=== Your goal ===
Write again exactly the lines in the listing below, starting at the line with "Generate a Blender" and ending at the line with "scene.view_settings.view_transform = 'Standard'", both included. Pictures are not copied.

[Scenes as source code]
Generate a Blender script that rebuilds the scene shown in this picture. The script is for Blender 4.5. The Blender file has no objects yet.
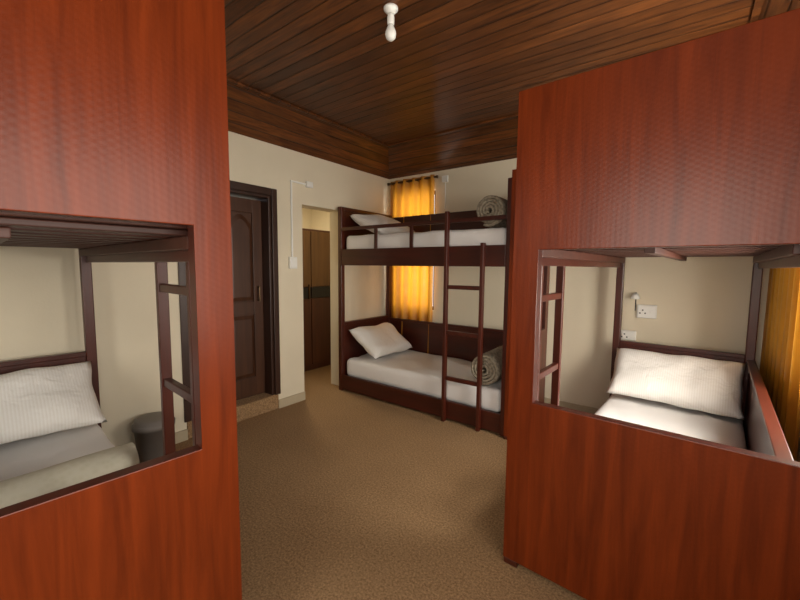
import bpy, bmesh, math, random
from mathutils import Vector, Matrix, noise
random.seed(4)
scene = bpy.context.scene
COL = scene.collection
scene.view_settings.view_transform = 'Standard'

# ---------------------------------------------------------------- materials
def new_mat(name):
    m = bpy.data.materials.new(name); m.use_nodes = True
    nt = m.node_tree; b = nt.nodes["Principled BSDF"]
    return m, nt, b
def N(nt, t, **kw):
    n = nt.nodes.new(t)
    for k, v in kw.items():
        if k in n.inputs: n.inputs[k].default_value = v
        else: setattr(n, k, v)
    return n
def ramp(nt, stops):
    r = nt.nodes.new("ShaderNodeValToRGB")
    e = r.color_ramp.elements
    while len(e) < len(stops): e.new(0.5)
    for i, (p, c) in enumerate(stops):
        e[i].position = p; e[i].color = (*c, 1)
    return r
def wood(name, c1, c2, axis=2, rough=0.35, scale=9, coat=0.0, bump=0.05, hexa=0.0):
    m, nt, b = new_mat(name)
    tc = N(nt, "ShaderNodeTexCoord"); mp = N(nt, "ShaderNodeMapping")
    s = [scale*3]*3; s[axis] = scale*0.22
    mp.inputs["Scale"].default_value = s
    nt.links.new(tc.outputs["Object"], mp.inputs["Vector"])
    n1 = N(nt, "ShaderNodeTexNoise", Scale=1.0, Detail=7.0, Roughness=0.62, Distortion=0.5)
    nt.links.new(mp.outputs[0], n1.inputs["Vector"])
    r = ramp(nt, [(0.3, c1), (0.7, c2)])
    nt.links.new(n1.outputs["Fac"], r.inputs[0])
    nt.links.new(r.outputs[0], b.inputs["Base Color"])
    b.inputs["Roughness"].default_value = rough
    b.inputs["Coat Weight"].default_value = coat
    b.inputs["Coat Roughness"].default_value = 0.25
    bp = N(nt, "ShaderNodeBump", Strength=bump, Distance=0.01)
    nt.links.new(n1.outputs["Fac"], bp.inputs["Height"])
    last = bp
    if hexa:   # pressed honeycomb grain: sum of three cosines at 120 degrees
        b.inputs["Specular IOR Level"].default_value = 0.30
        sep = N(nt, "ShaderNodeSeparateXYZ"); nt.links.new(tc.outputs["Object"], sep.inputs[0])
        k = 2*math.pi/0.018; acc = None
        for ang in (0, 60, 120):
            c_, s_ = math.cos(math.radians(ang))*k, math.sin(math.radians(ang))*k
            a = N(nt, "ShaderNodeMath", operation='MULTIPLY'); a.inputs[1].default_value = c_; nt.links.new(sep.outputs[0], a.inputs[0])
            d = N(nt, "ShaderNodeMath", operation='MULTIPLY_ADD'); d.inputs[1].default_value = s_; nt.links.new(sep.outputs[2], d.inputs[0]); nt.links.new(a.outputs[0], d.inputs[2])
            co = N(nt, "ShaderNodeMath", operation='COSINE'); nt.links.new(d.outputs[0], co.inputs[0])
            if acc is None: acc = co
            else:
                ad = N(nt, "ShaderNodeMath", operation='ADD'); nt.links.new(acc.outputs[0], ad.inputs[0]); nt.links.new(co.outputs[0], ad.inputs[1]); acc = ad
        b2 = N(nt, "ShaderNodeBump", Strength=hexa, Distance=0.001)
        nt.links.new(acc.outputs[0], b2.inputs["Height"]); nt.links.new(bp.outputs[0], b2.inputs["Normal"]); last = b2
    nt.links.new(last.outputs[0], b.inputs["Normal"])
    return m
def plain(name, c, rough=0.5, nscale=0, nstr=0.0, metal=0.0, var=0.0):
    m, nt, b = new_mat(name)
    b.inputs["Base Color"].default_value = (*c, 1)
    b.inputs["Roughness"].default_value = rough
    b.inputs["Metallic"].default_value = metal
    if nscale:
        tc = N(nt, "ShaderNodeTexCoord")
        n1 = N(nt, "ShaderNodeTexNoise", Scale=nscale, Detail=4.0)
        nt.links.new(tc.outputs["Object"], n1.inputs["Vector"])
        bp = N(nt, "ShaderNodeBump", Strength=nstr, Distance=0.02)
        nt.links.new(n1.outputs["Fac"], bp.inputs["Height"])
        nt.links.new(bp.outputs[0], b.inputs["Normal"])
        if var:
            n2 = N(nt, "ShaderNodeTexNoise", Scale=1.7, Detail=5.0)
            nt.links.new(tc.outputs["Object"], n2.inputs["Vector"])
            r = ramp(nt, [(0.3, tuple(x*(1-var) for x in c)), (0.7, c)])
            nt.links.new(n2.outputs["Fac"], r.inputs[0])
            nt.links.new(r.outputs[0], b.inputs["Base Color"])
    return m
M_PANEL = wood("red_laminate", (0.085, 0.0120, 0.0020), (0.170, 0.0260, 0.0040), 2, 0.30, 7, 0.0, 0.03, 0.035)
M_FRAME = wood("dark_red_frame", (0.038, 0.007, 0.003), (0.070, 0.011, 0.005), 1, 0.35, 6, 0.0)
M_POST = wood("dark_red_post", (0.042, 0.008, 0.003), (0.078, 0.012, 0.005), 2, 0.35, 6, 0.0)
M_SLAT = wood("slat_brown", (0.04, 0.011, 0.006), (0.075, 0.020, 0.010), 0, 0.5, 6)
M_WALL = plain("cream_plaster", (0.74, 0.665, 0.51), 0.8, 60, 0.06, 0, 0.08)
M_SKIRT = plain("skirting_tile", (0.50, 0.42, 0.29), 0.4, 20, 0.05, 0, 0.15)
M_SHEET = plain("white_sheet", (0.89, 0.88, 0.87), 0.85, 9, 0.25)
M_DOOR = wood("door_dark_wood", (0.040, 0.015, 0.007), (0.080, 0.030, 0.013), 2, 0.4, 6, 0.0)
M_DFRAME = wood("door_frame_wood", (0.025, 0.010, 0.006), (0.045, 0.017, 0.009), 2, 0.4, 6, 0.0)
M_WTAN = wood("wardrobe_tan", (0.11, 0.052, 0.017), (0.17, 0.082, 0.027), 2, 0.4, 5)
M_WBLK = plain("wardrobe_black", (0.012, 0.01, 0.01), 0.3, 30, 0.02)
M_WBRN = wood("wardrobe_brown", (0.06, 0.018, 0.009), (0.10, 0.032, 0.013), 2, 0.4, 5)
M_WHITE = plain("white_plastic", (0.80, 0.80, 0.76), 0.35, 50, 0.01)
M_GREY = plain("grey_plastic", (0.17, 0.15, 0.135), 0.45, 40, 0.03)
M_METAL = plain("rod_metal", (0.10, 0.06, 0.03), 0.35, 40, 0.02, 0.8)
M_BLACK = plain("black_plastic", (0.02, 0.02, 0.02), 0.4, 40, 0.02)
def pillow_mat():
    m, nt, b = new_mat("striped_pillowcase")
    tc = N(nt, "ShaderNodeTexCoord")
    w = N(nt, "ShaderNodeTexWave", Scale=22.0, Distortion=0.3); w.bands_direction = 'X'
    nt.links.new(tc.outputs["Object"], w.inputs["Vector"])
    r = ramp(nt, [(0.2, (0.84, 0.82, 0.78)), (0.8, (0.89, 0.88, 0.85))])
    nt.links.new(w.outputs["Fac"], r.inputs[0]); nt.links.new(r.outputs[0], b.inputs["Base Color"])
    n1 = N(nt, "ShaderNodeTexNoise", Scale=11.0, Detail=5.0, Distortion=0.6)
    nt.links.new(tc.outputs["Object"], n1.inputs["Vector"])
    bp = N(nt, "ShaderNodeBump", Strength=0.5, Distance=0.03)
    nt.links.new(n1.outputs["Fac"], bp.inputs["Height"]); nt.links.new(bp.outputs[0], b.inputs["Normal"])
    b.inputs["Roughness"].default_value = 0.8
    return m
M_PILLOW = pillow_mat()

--

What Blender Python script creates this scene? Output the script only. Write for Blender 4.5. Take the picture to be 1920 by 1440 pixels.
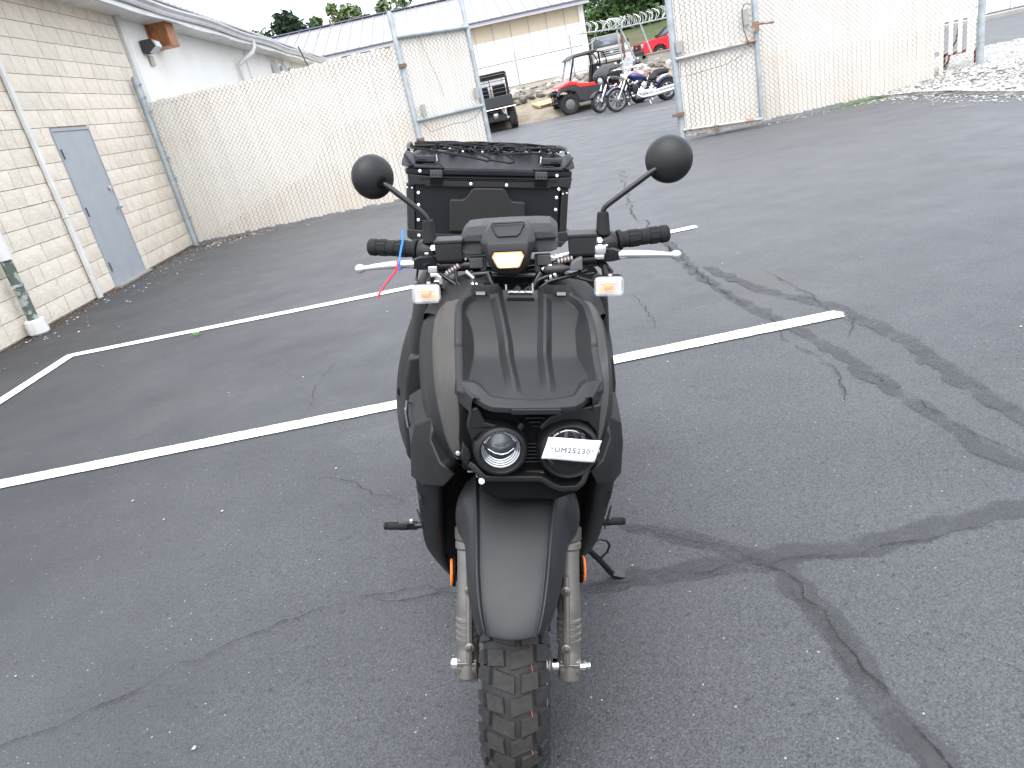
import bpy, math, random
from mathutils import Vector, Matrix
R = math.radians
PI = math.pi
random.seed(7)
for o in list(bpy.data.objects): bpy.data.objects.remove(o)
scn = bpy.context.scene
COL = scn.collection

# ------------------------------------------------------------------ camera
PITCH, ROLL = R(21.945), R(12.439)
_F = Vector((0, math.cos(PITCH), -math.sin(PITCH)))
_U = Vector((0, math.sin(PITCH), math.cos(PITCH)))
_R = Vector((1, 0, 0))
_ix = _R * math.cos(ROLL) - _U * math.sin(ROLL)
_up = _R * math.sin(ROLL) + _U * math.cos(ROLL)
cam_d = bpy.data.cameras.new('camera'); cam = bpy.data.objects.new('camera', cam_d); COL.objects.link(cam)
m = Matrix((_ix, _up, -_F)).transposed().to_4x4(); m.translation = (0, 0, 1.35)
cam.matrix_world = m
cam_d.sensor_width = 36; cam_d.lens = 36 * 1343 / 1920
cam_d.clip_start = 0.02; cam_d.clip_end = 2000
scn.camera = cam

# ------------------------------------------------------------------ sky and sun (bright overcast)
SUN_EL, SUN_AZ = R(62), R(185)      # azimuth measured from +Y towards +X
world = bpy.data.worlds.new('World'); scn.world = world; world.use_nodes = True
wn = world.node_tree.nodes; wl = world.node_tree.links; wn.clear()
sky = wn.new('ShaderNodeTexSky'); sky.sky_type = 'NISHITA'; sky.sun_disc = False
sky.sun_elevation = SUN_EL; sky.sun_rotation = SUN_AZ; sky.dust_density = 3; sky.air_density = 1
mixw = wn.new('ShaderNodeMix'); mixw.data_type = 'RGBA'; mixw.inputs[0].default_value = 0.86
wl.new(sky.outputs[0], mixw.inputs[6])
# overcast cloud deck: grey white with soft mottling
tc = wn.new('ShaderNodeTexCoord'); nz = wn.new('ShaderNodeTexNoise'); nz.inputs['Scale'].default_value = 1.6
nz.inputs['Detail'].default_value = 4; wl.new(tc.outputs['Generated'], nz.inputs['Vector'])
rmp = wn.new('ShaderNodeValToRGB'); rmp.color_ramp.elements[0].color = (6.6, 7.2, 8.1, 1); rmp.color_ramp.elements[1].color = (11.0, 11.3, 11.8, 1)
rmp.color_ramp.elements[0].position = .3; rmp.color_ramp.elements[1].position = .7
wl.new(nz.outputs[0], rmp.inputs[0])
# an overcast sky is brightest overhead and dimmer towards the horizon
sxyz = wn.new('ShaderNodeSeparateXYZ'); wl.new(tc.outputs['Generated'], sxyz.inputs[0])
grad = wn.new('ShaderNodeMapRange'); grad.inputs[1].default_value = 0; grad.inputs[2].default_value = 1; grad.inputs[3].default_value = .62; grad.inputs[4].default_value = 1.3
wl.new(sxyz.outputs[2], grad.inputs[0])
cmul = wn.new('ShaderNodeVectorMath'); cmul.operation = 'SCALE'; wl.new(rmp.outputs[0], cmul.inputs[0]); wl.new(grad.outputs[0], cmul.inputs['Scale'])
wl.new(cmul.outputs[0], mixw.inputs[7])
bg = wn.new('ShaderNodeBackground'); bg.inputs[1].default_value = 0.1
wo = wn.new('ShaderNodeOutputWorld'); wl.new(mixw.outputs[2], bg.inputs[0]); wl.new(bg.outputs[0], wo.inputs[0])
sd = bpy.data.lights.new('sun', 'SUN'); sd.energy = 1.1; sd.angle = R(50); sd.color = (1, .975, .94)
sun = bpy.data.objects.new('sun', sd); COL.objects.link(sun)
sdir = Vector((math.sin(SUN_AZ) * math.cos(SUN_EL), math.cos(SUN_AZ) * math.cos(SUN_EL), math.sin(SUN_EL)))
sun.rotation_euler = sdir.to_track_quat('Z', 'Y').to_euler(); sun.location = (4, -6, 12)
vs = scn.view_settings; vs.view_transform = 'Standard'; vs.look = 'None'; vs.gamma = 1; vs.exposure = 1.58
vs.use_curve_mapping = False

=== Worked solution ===
Generate a Blender script that rebuilds the scene shown in this picture. The script is for Blender 4.5. The Blender file has no objects yet.
import bpy, bmesh, math, random
from mathutils import Vector, Matrix, noise
random.seed(4)
scene = bpy.context.scene
COL = scene.collection
scene.view_settings.view_transform = 'Standard'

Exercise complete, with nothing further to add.